For the world, or most of it at least, Adolf Hitler was a ruthless, barbaric individual who rose from being nobody from an insignificant party to one of the worst tyrants history has ever seen. Hitler demonstrated perfectly how human beings are capable of abandoning humanity for their own selfish interests. He demonstrated how the thought of being in power can corrupt human minds. His party took fascism to a whole new level.

Hitler was a murderer, a war criminal who was responsible for the murder of no less than six million people. For these very obvious reasons, Adolf Hitler is a man hated almost all over the globe. However, as shocking as it may sound, the recent events taking place in Palestine revealed that not everyone sees Adolf Hitler as a war criminal.

From Facebook posts glorifying Hitler to his pictures photoshopped with bold text saying how right he was in killing six million Jews, all sorts of absurdities could be seen during the time the Pakistanis realized what was going on in Gaza was a violation of human rights . Ironically, while condemning the violation of human rights , a number of Pakistanis started glorifying the man who probably violated the most human rights since the creation of civilization. Atrocious posts saying, “Yeah man you were right,” to “Sorry we couldn’t understand you, Hitler” could be seen posted by individuals everywhere on social media.

The hatred the Muslim community, particularly the Muslim community of Pakistan, has for the Jewish community is the sole reason behind such beliefs. One cannot argue that it is the lack of education that compels people to hold such ignorant beliefs since a lot of those glorifying Hitler come from well-educated backgrounds.

It isn’t surprising to see young lawyers or young economists promoting their beliefs about how Hitler was right in doing what he did and if he had succeeded in ‘cleansing’ the world of the entire Jewish community, none of the problems of the modern world would exist.

The truth is, had Hitler succeeded in destroying the entire Jewish population, he would have found a new community to massacre.
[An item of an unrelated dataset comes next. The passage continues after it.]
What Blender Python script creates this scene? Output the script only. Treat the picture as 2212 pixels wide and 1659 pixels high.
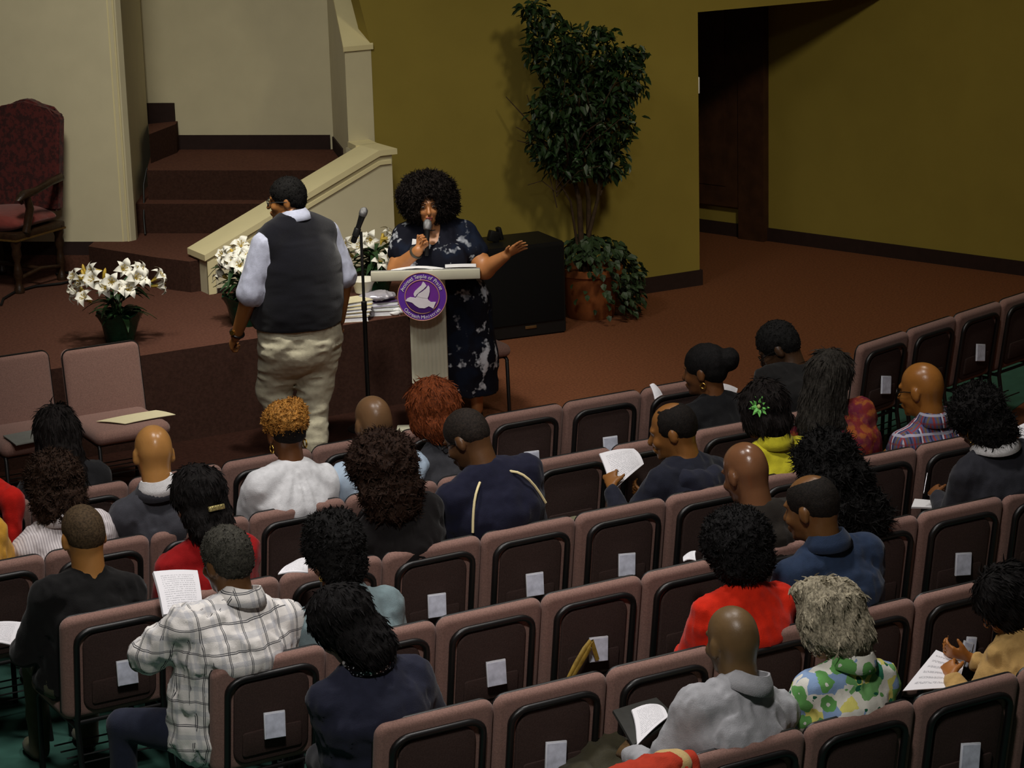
import bpy, bmesh, math, random
import numpy as np
from mathutils import Vector, Matrix
rng = random.Random(7)
SC = bpy.context.scene
for o in list(bpy.data.objects): bpy.data.objects.remove(o)
COL = SC.collection
def lin(r, g, b):
    f = lambda c: (c/255/12.92) if c/255 <= .04045 else ((c/255+.055)/1.055)**2.4
    return (f(r), f(g), f(b))
# ------------------------------------------------------------ camera
PITCH, ROLL, YAW = 0.2563132, -0.0278482, 0.5081526
cam = bpy.data.cameras.new('camera'); cam.sensor_fit = 'HORIZONTAL'; cam.sensor_width = 36.0
cam.lens = 36.0*5250.5/2212; cam.clip_end = 200
co = bpy.data.objects.new('camera', cam); COL.objects.link(co); SC.camera = co
fw = Vector((math.sin(YAW)*math.cos(PITCH), math.cos(YAW)*math.cos(PITCH), -math.sin(PITCH)))
rt = Vector((math.cos(YAW), -math.sin(YAW), 0)); up = rt.cross(fw)
cr, sr = math.cos(ROLL), math.sin(ROLL)
rt2 = rt*cr+up*sr; up2 = up*cr-rt*sr
M = Matrix((rt2, up2, -fw)).transposed().to_4x4(); M.translation = (-5.9386, -10.6630, 4.2091)
co.matrix_world = M
# ------------------------------------------------------------ light
W = bpy.data.worlds.new('world'); SC.world = W; W.use_nodes = True
W.node_tree.nodes['Background'].inputs[0].default_value = (.95, .85, .66, 1)
W.node_tree.nodes['Background'].inputs[1].default_value = .016
def area(name, loc, to, power, size, col, spread=180):
    l = bpy.data.lights.new(name, 'AREA'); l.energy = power; l.size = size; l.shape = 'DISK'; l.color = col
    l.spread = math.radians(spread)
    o = bpy.data.objects.new(name, l); COL.objects.link(o); o.location = loc
    o.rotation_euler = (Vector(to)-Vector(loc)).to_track_quat('-Z', 'Y').to_euler(); return o
WARM = (1, .88, .68)
area('house_light', (-2.9, -1.4, 6.4), (-2.9, -1.7, 0), 52, .8, (1, .96, .93), 120)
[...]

We clearly do not fit Hitler’s definition of the ‘pure race’ considering the fact that we don’t have blond hair or blue eyes. Had Hitler succeeded in attaining his first goal, we’d have been his next target.
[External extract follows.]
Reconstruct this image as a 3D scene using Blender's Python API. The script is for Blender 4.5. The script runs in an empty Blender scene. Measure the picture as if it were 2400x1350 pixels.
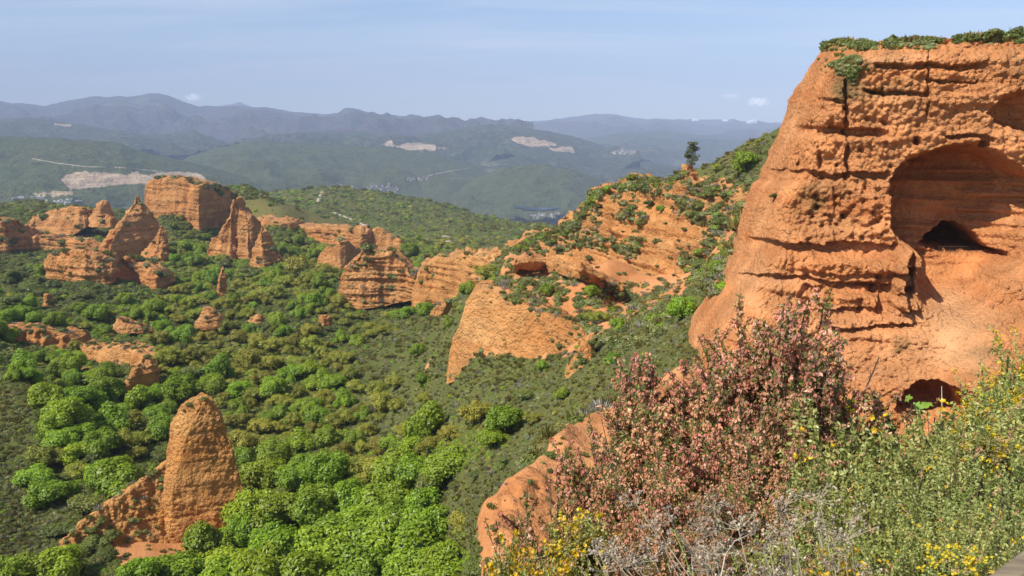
import bpy, math, random
import numpy as np
from mathutils import Vector

random.seed(7)
RNG = np.random.default_rng(7)
scene = bpy.context.scene
COL = scene.collection
R = math.radians

# ------------------------------------------------------------------ camera
PITCH = R(10.0)
FPX = 2078.0                    # focal length in pixels of the 2400 x 1350 photograph
cam_data = bpy.data.cameras.new('camera')
cam_data.sensor_width = 36.0
cam_data.lens = 36.0 * FPX / 2400.0
cam_data.clip_start = 0.05
cam_data.clip_end = 120000.0
cam_data.dof.use_dof = True
cam_data.dof.focus_distance = 40.0
cam_data.dof.aperture_fstop = 11.0
cam = bpy.data.objects.new('camera', cam_data)
cam.location = (0, 0, 0)
cam.rotation_euler = (R(90) - PITCH, 0, 0)
COL.objects.link(cam)
scene.camera = cam

# ------------------------------------------------------------------ light
SUN_EL = R(48)
SUN_H = Vector((-0.86, -0.51, 0)).normalized()      # where the sun stands, seen from above
sun_dir = Vector((SUN_H.x * math.cos(SUN_EL), SUN_H.y * math.cos(SUN_EL), math.sin(SUN_EL)))
ld = bpy.data.lights.new('sun', 'SUN')
ld.energy = 4.4
ld.angle = R(0.53)
ld.color = (1.0, 0.95, 0.87)
sun = bpy.data.objects.new('sun', ld)
sun.rotation_euler = sun_dir.to_track_quat('Z', 'Y').to_euler()
COL.objects.link(sun)

world = bpy.data.worlds.new('World')
scene.world = world
world.use_nodes = True
wn, wl = world.node_tree.nodes, world.node_tree.links
wn.clear()
w_out = wn.new('ShaderNodeOutputWorld')
w_bg = wn.new('ShaderNodeBackground')
w_sky = wn.new('ShaderNodeTexSky')
w_sky.sky_type = 'NISHITA'
w_sky.sun_disc = False
w_sky.sun_elevation = SUN_EL
w_sky.sun_rotation = math.atan2(SUN_H.x, SUN_H.y)
w_sky.altitude = 900
w_sky.air_density = 1.0
w_sky.dust_density = 0.5
w_sky.ozone_density = 4.5
w_bg.inputs['Strength'].default_value = 0.098
# thin high cirrus: stretched noise over the sky's direction, thicker streaks where two noises agree
w_tc = wn.new('ShaderNodeTexCoord')
w_sep = wn.new('ShaderNodeSeparateXYZ'); wl.new(w_tc.outputs['Generated'], w_sep.inputs[0])
w_mz = wn.new('ShaderNodeMath'); w_mz.operation = 'ADD'; w_mz.inputs[1].default_value = 0.12
wl.new(w_sep.outputs['Z'], w_mz.inputs[0])
w_dx = wn.new('ShaderNodeMath'); w_dx.operation = 'DIVIDE'
wl.new(w_sep.outputs['X'], w_dx.inputs[0]); wl.new(w_mz.outputs[0], w_dx.inputs[1])
w_dy = wn.new('ShaderNodeMath'); w_dy.operation = 'DIVIDE'
wl.new(w_sep.outputs['Y'], w_dy.inputs[0]); wl.new(w_mz.outputs[0], w_dy.inputs[1])
w_cmb = wn.new('ShaderNodeCombineXYZ')
wl.new(w_dx.outputs[0], w_cmb.inputs[0]); wl.new(w_dy.outputs[0], w_cmb.inputs[1])
w_map = wn.new('ShaderNodeMapping')
w_map.inputs['Rotation'].default_value = (0, 0, R(28))
w_map.inputs['Scale'].default_value = (0.55, 2.3, 1)
wl.new(w_cmb.outputs[0], w_map.inputs['Vector'])
w_n1 = wn.new('ShaderNodeTexNoise')
w_n1.inputs['Scale'].default_value = 0.9
w_n1.inputs['Detail'].default_value = 7
w_n1.inputs['Roughness'].default_value = 0.55
w_n1.inputs['Distortion'].default_value = 0.7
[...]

It isn’t surprising, however, to see this admiration for the Nazi party amongst Pakistanis. The Pakistani Ahmaddiya community was excommunicated from Islam in 1974, although unofficial problems for the community had started for the community a long time before that. From being stoned to death to having their homes torched and their children shot, the members of the Ahmaddiya community have been persecuted in every way possible. Even in death, members of this community do not find peace. Many cases of graves being dug up because an Ahmadi was buried in a ‘Muslim’ graveyard have been heard of. The people that were once a part of the Pakistani Muslim community suddenly found themselves alienated; their mosques separated, their graveyards labeled and their businesses destroyed. Ahmadis, all of a sudden, became ‘wajibul qatal’.

The country where these people had spent their entire lives was now far from being their own country. For all anyone cared, they could be murdered and the murderer would be praised. These events don’t seem to be too different from those of the Holocaust, do they?
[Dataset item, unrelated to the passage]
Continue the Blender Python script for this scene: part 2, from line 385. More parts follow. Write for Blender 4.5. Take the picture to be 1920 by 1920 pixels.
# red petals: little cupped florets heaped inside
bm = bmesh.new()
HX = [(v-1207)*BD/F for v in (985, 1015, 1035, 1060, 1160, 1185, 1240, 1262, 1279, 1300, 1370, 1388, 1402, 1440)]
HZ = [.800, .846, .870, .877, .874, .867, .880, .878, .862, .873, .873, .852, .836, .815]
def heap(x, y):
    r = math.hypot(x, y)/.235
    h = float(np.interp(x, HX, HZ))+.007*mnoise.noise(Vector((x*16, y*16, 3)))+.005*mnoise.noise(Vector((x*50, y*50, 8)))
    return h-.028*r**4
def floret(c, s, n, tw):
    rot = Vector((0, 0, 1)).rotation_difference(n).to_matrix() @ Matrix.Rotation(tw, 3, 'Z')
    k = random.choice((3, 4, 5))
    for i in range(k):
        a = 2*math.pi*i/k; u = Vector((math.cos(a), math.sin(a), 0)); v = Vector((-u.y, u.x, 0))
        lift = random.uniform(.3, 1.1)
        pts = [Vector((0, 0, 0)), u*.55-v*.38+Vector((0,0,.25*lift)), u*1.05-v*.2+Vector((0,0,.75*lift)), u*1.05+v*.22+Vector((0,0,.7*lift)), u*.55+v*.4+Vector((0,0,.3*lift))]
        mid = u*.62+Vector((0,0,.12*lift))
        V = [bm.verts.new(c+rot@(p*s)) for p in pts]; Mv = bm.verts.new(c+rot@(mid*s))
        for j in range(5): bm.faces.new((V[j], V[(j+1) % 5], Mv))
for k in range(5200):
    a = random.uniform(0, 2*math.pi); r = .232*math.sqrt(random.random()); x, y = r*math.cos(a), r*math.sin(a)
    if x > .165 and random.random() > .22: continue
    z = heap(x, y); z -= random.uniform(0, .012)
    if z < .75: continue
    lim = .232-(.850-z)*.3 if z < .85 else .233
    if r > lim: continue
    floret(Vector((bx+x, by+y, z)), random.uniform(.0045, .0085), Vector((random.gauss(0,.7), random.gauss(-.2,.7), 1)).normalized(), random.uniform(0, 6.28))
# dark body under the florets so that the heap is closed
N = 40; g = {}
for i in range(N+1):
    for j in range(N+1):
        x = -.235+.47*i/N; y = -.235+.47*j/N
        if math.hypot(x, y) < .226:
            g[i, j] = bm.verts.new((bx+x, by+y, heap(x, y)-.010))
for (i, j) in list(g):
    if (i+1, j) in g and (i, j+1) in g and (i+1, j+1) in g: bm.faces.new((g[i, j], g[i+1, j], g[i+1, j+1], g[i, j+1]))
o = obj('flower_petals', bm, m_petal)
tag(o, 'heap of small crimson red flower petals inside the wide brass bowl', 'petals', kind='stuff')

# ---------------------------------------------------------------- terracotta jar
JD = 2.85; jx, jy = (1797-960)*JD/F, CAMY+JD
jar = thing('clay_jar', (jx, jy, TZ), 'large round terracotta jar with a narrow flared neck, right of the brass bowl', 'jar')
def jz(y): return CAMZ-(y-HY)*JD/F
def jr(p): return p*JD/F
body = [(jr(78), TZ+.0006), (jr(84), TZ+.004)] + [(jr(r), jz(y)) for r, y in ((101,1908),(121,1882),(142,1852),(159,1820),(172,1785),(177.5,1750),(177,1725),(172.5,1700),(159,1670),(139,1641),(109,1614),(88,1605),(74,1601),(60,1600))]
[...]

The truth is, it wouldn’t be surprising to see something similar to the Nazi party being created in Pakistan. In a country where people are so intolerant not only towards people from other religions but also towards people who follow a different version of Islam, it isn’t surprising to see atrocities being committed against one group or another. What the Ahmaddiya community went through at one point in time, the Shia community is being subjected to now. Who knows which community these self-proclaimed saviors of religion will wage war against next?

Sad as it is, Hitler – the war criminal- will continue being hailed as a hero by such people that can be found in abundance in the Islamic Republic of Pakistan.